Exercise brief:
Each line below should be quoted exactly, please.

Dataset content:
---+---
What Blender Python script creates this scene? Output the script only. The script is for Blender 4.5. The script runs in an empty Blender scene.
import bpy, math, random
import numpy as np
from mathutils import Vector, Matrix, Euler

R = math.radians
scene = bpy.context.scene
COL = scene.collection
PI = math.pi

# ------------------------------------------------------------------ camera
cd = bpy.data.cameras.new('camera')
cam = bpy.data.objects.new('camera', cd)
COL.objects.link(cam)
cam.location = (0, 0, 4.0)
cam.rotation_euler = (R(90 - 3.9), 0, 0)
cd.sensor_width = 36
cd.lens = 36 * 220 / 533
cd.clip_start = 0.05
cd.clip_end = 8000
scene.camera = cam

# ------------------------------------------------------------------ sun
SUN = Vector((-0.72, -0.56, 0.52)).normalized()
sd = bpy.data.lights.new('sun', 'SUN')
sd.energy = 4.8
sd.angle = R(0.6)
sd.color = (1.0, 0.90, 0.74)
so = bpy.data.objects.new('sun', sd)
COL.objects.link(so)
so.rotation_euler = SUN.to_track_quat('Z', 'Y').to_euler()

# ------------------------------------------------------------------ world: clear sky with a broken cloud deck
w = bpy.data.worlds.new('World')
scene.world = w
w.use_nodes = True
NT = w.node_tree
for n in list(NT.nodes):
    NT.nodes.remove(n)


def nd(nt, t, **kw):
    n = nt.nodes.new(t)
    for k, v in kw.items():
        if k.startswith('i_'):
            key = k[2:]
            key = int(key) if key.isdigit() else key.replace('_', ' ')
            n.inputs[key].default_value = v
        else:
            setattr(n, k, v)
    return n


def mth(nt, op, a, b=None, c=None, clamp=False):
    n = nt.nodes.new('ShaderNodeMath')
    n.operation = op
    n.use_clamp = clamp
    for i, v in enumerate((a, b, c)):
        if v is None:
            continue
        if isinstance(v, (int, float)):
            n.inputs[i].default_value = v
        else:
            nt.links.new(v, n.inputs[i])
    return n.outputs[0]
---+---
Answer in full:
What Blender Python script creates this scene? Output the script only. The script is for Blender 4.5. The script runs in an empty Blender scene.
import bpy, math, random
import numpy as np
from mathutils import Vector, Matrix, Euler

R = math.radians
scene = bpy.context.scene
COL = scene.collection
PI = math.pi

# ------------------------------------------------------------------ camera
cd = bpy.data.cameras.new('camera')
cam = bpy.data.objects.new('camera', cd)
COL.objects.link(cam)
cam.location = (0, 0, 4.0)
cam.rotation_euler = (R(90 - 3.9), 0, 0)
cd.sensor_width = 36
cd.lens = 36 * 220 / 533
cd.clip_start = 0.05
cd.clip_end = 8000
scene.camera = cam

# ------------------------------------------------------------------ sun
SUN = Vector((-0.72, -0.56, 0.52)).normalized()
sd = bpy.data.lights.new('sun', 'SUN')
sd.energy = 4.8
sd.angle = R(0.6)
sd.color = (1.0, 0.90, 0.74)
so = bpy.data.objects.new('sun', sd)
COL.objects.link(so)
so.rotation_euler = SUN.to_track_quat('Z', 'Y').to_euler()

# ------------------------------------------------------------------ world: clear sky with a broken cloud deck
w = bpy.data.worlds.new('World')
scene.world = w
w.use_nodes = True
NT = w.node_tree
for n in list(NT.nodes):
    NT.nodes.remove(n)


def nd(nt, t, **kw):
    n = nt.nodes.new(t)
    for k, v in kw.items():
        if k.startswith('i_'):
            key = k[2:]
            key = int(key) if key.isdigit() else key.replace('_', ' ')
            n.inputs[key].default_value = v
        else:
            setattr(n, k, v)
    return n


def mth(nt, op, a, b=None, c=None, clamp=False):
    n = nt.nodes.new('ShaderNodeMath')
    n.operation = op
    n.use_clamp = clamp
    for i, v in enumerate((a, b, c)):
        if v is None:
            continue
        if isinstance(v, (int, float)):
            n.inputs[i].default_value = v
        else:
            nt.links.new(v, n.inputs[i])
    return n.outputs[0]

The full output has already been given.